### To be done:
Repeat verbatim only the lines from the opening of the material below through the one that contains "mb.tube([T @ Vector((-.025, 0, -.03)), T".

──────── Collected data

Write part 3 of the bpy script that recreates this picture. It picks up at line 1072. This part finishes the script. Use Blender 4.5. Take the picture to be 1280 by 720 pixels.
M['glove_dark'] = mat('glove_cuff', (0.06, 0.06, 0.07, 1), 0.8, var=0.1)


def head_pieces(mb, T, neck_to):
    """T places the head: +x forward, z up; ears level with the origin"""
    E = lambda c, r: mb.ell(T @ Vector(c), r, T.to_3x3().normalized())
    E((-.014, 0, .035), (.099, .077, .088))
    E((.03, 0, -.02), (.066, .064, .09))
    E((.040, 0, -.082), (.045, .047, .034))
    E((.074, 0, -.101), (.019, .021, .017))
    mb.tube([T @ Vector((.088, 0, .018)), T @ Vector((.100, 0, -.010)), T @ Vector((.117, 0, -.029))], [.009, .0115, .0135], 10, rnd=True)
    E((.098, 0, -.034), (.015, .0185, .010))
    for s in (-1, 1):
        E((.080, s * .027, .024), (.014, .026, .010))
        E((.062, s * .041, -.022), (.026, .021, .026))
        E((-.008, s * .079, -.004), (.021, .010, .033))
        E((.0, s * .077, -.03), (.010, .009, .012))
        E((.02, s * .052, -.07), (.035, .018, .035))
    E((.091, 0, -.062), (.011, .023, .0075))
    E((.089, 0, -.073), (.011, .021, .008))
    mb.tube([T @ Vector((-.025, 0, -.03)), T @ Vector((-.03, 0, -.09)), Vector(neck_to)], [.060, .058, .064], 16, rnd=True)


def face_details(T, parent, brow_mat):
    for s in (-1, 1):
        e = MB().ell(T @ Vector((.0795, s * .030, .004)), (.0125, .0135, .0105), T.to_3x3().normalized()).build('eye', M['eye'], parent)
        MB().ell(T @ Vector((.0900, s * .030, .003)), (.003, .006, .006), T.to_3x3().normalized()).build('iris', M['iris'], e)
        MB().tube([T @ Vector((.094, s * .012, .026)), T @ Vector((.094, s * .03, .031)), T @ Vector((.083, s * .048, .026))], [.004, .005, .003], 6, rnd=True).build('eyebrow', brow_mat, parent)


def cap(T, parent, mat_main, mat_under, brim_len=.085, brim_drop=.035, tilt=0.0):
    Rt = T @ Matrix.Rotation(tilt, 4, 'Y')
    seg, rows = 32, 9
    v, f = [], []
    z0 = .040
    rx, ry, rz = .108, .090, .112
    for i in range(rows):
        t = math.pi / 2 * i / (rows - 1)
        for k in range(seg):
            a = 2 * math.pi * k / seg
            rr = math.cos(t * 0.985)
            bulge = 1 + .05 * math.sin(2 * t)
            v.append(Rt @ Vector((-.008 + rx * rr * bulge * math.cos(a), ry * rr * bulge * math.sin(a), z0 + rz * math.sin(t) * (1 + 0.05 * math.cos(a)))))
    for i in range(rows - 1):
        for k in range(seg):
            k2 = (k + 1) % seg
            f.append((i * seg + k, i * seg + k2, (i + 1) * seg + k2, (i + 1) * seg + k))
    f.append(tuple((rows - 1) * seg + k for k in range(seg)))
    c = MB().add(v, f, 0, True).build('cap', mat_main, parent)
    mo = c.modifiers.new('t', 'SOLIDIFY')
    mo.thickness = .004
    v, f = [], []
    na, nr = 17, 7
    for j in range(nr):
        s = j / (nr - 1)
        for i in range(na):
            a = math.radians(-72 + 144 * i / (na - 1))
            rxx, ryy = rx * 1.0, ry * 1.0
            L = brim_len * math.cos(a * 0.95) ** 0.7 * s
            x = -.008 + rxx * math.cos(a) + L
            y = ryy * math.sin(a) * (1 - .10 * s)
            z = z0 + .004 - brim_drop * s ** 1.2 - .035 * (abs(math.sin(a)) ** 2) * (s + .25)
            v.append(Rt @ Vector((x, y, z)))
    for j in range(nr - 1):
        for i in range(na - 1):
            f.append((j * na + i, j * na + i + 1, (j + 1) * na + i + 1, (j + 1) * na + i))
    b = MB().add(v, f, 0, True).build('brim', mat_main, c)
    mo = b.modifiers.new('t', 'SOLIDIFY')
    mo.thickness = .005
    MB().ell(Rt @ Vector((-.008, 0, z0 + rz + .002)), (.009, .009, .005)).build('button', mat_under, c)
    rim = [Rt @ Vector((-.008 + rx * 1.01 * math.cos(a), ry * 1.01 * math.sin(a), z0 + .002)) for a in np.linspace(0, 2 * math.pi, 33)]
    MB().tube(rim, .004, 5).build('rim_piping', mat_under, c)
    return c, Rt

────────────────

### Exercise response:
Write part 3 of the bpy script that recreates this picture. It picks up at line 1072. This part finishes the script. Use Blender 4.5. Take the picture to be 1280 by 720 pixels.
M['glove_dark'] = mat('glove_cuff', (0.06, 0.06, 0.07, 1), 0.8, var=0.1)


def head_pieces(mb, T, neck_to):
    """T places the head: +x forward, z up; ears level with the origin"""
    E = lambda c, r: mb.ell(T @ Vector(c), r, T.to_3x3().normalized())
    E((-.014, 0, .035), (.099, .077, .088))
    E((.03, 0, -.02), (.066, .064, .09))
    E((.040, 0, -.082), (.045, .047, .034))
    E((.074, 0, -.101), (.019, .021, .017))
    mb.tube([T @ Vector((.088, 0, .018)), T @ Vector((.100, 0, -.010)), T @ Vector((.117, 0, -.029))], [.009, .0115, .0135], 10, rnd=True)
    E((.098, 0, -.034), (.015, .0185, .010))
    for s in (-1, 1):
        E((.080, s * .027, .024), (.014, .026, .010))
        E((.062, s * .041, -.022), (.026, .021, .026))
        E((-.008, s * .079, -.004), (.021, .010, .033))
        E((.0, s * .077, -.03), (.010, .009, .012))
        E((.02, s * .052, -.07), (.035, .018, .035))
    E((.091, 0, -.062), (.011, .023, .0075))
    E((.089, 0, -.073), (.011, .021, .008))
    mb.tube([T @ Vector((-.025, 0, -.03)), T @ Vector((-.03, 0, -.09)), Vector(neck_to)], [.060, .058, .064], 16, rnd=True)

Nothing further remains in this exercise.